In my organization AppDynamics' reputation couldn't be worse, they could never deliver on their promises even after months of consultancy, never ending back and forth with support to fix what ended up being a network issue on their side, in the case of my team they caused 2 P1 production incidents with their buggy agents. And that's without mentioning their slow UI. Wouldn't recommend this to anyone, we hacked together in a few weeks a solution with graphite/grafana that runs circles around it. Perhaps they have more value for client facing systems because otherwise I cannot understand how they are still in business.
New Relic and AppDynamics are quite similar and best in class. AppDynamics offers not only a cloud version but also on-premise installation. AppDynamics still uses Flash in parts of the UI, and the UI is more old-school but shows more data details. New Relic has a more polished UI, older parts are typical Rails pre-web 2.0 pages, newer parts are AJAX heavy modern. AppDynamics shows a map of all network components, New Relic map is quite new and more like an afterthought. Both use agents for several programming languages. All other alternatives have far worse offerings (either only good for one language, worse detail level, even bigger costs or just very outdated software) - incl two Thoma Bravo owned properties, Dell, MS, CA, etc
AppDynamics would have been one of the first SV IPO in 2017. How many SV tech IPOs will we actually see in 2017?
I've been using AppD for 2+ years, and it is better than nothing.
I have many complaints: Flash UI, data is rolled up almost immediately, use of averages, lots of capability is provided by ancient and unmaintained third party plugins. They have weird notions of compatibility (agent has to be same major version as controller) which leads to heartache when they don't migrate your SaaS controller when they said they would. Worst of all is several times the Java agent itself has been the source of a memory leak. I would expect more based on the price.

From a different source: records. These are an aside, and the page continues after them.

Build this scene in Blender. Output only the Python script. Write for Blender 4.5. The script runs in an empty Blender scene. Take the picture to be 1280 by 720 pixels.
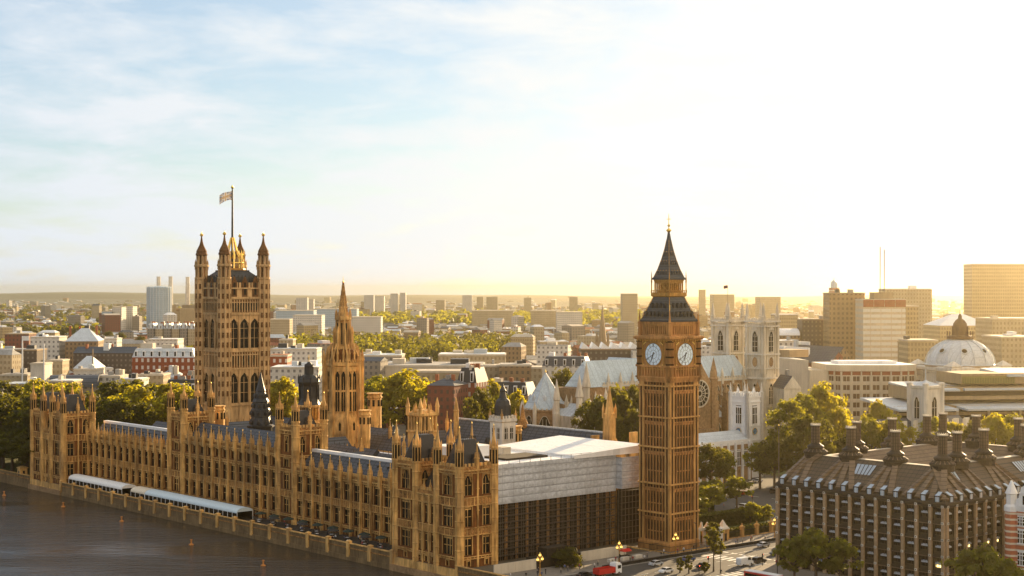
import bpy, math, random
from mathutils import Matrix, Vector
C = bpy.context.scene
COL = C.collection
R = math.radians
PI = math.pi
# ---------------------------------------------------------------- camera
H, F, HY = 76.0, 1950.0, 364.0            # eye height (m), focal length and eye level in photograph pixels
cam = bpy.data.cameras.new('camera'); camo = bpy.data.objects.new('camera', cam); COL.objects.link(camo)
camo.location = (0, 0, H); camo.rotation_euler = (R(90), 0, 0)
cam.sensor_width = 36; cam.lens = 36*F/1280; cam.shift_y = (HY-360)/1280
cam.clip_start = 1; cam.clip_end = 60000
C.camera = camo
# ---------------------------------------------------------------- sky, sun, exposure
SUN_AZ, SUN_EL = 27.0, 12.5               # degrees to the right of the view, above the horizon
w = bpy.data.worlds.new('World'); C.world = w; w.use_nodes = True
nt = w.node_tree; nt.nodes.clear()
def wn(t, **k):
    n = nt.nodes.new(t)
    for a, b in k.items(): setattr(n, a, b)
    return n
out = wn('ShaderNodeOutputWorld'); bg = wn('ShaderNodeBackground')
sky = wn('ShaderNodeTexSky', sky_type='NISHITA', sun_disc=False)
sky.sun_elevation = R(SUN_EL); sky.sun_rotation = R(SUN_AZ)
sky.air_density = 1.0; sky.dust_density = 0.4; sky.ozone_density = 3.0
tc = wn('ShaderNodeTexCoord'); sep = wn('ShaderNodeSeparateXYZ')
nt.links.new(tc.outputs['Generated'], sep.inputs[0])
def wm(op, a, b=None):
    n = wn('ShaderNodeMath', operation=op)
    for i, q in enumerate((a, b)):
        if q is None: continue
        if isinstance(q, (int, float)): n.inputs[i].default_value = q
        else: nt.links.new(q, n.inputs[i])
    return n.outputs[0]
zz = wm('ADD', wm('MAXIMUM', sep.outputs[2], 0.0), 0.16)
cv = wn('ShaderNodeCombineXYZ')
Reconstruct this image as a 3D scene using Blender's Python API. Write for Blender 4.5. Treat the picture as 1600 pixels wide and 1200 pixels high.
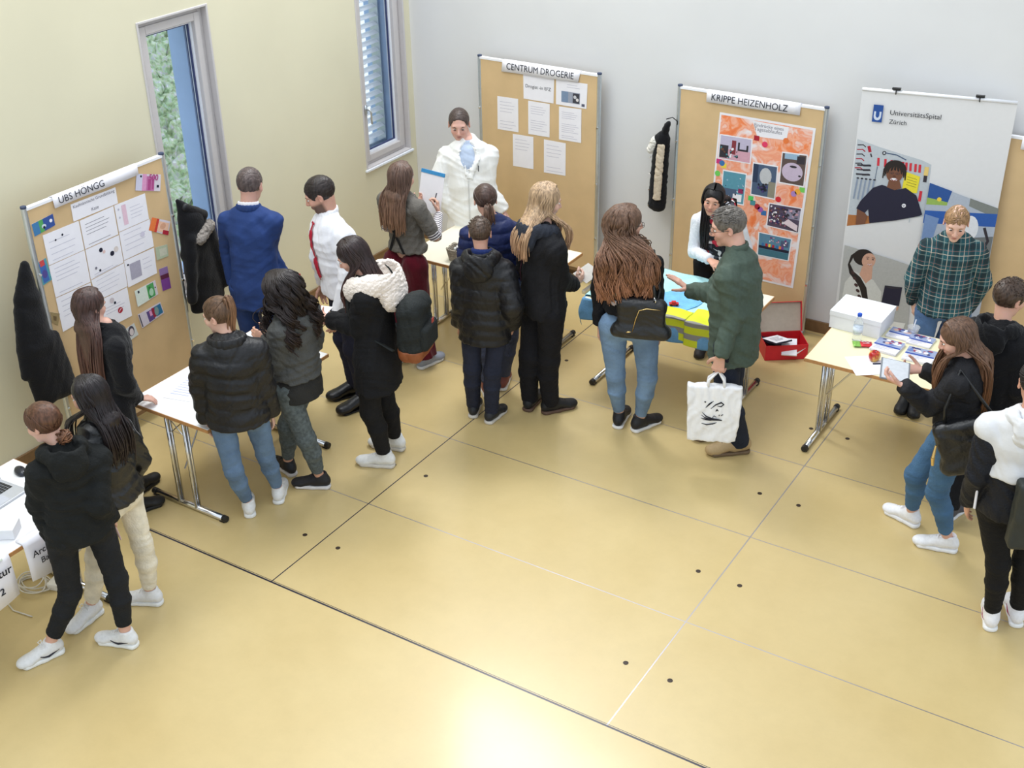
import bpy, math, random
import numpy as np
from mathutils import Vector, Matrix
for o in list(bpy.data.objects): bpy.data.objects.remove(o, do_unlink=True)
SC = bpy.context.scene
COL = SC.collection
random.seed(7)
# ---------------------------------------------------------------- camera
cam_d = bpy.data.cameras.new('camera'); cam = bpy.data.objects.new('camera', cam_d); COL.objects.link(cam)
A_, B_, C_ = (math.radians(v) for v in (32.57534527, 60.53638931, -0.9764562))
cam.matrix_world = Matrix.Translation((0, 0, 4.75)) @ (Matrix.Rotation(A_, 4, 'Z') @ Matrix.Rotation(B_, 4, 'X') @ Matrix.Rotation(C_, 4, 'Z'))
cam_d.sensor_width = 36.0; cam_d.lens = 1952.86 * 36 / 1600; cam_d.clip_start = 0.1; cam_d.clip_end = 100
SC.camera = cam
# ---------------------------------------------------------------- exposure, sky light and added area lamps
SC.view_settings.view_transform = 'Standard'; SC.view_settings.look = 'None'
SC.view_settings.exposure = 0.36; SC.view_settings.gamma = 1.0; SC.view_settings.use_curve_mapping = False
W = bpy.data.worlds.new('daylight'); SC.world = W; W.use_nodes = True
bg = W.node_tree.nodes['Background']; bg.inputs[0].default_value = (0.80, 0.90, 1.0, 1); bg.inputs[1].default_value = 0.95
def area(name, loc, target, sx, sy, power, color):
    d = bpy.data.lights.new(name, 'AREA'); d.shape = 'RECTANGLE'; d.size = sx; d.size_y = sy; d.energy = power; d.color = color
    o = bpy.data.objects.new(name, d); COL.objects.link(o); o.location = loc
    o.rotation_euler = (Vector(target) - Vector(loc)).to_track_quat('-Z', 'Y').to_euler()
    return o
area('added_overhead_fill', (-3.5, 3.5, 8.2), (-3.4, 6.5, 0), 6, 5, 110, (1.0, 0.98, 0.95))  # added overhead fill lamp, out of view; no skylight is built
area('assumed_left_key', (-6.4, 5.0, 7.0), (-2.6, 6.2, 0), 5.5, 1.6, 140, (0.93, 0.97, 1.0))  # lamp for an assumed, unseen high source on the left; no clerestory is built
area('assumed_floor_sheen_lamp', (-5.35, 8.9, 6.25), (-2.6, 3.6, 0), 2.0, 1.6, 230, (0.98, 0.99, 1.0))  # lamp added for the floor sheen, from an assumed, unbuilt window high up
# ---------------------------------------------------------------- materials
MC = {}
def lin(c): return tuple(((v / 12.92) if v <= 0.04045 else ((v + 0.055) / 1.055) ** 2.4) for v in c)
def rgb(r, g, b): return lin((r / 255., g / 255., b / 255.))
def new_mat(name):
    m = bpy.data.materials.new(name); m.use_nodes = True
    return m, m.node_tree.nodes, m.node_tree.links, m.node_tree.nodes['Principled BSDF']
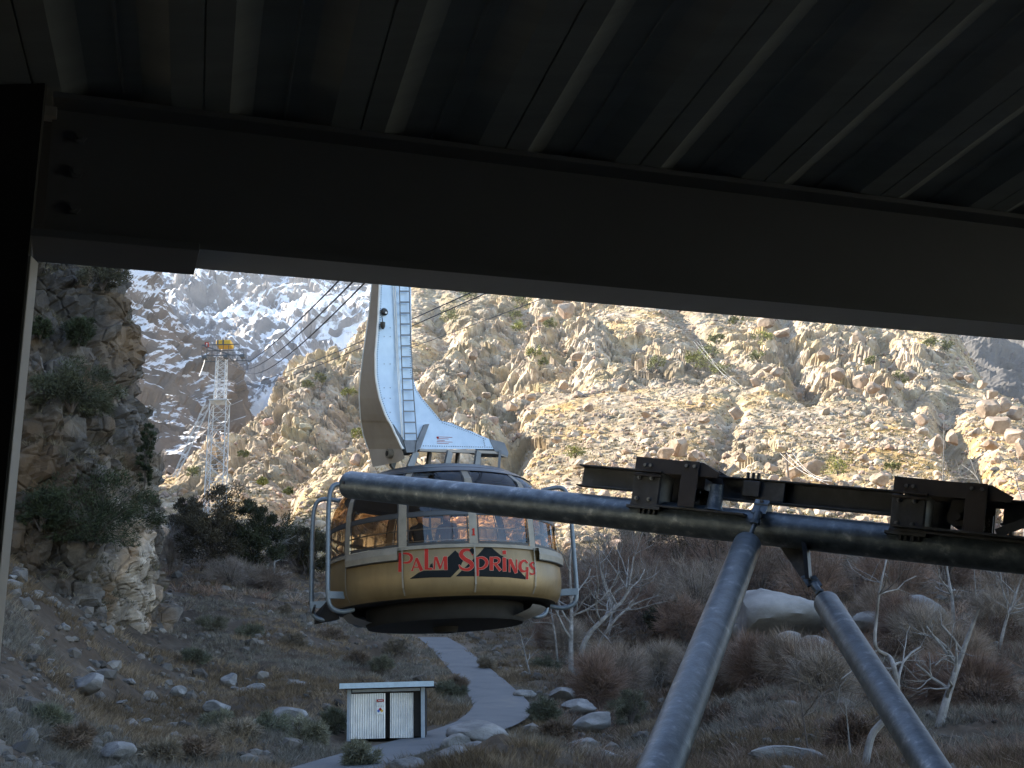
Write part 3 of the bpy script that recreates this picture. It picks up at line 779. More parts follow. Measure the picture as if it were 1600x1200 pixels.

More recently, they have started trying to be all things to all people instead of being a fair-to-middling APM. Make it so I don't throw up in my mouth every time I use the UI and then we can talk.
Not the OP but I prefer New Relic's User Interface. AppDynamics has much better Java integration though. Stackify has been trying to make waves and is certainly an option for .Net
We've literally just implemented it, as in this month, and I wasn't involved in the selection process, so I can't say I have a very strong opinion yet. On first blush, it's very similar to NewRelic, with a slightly clunkier UI and a saner price tag.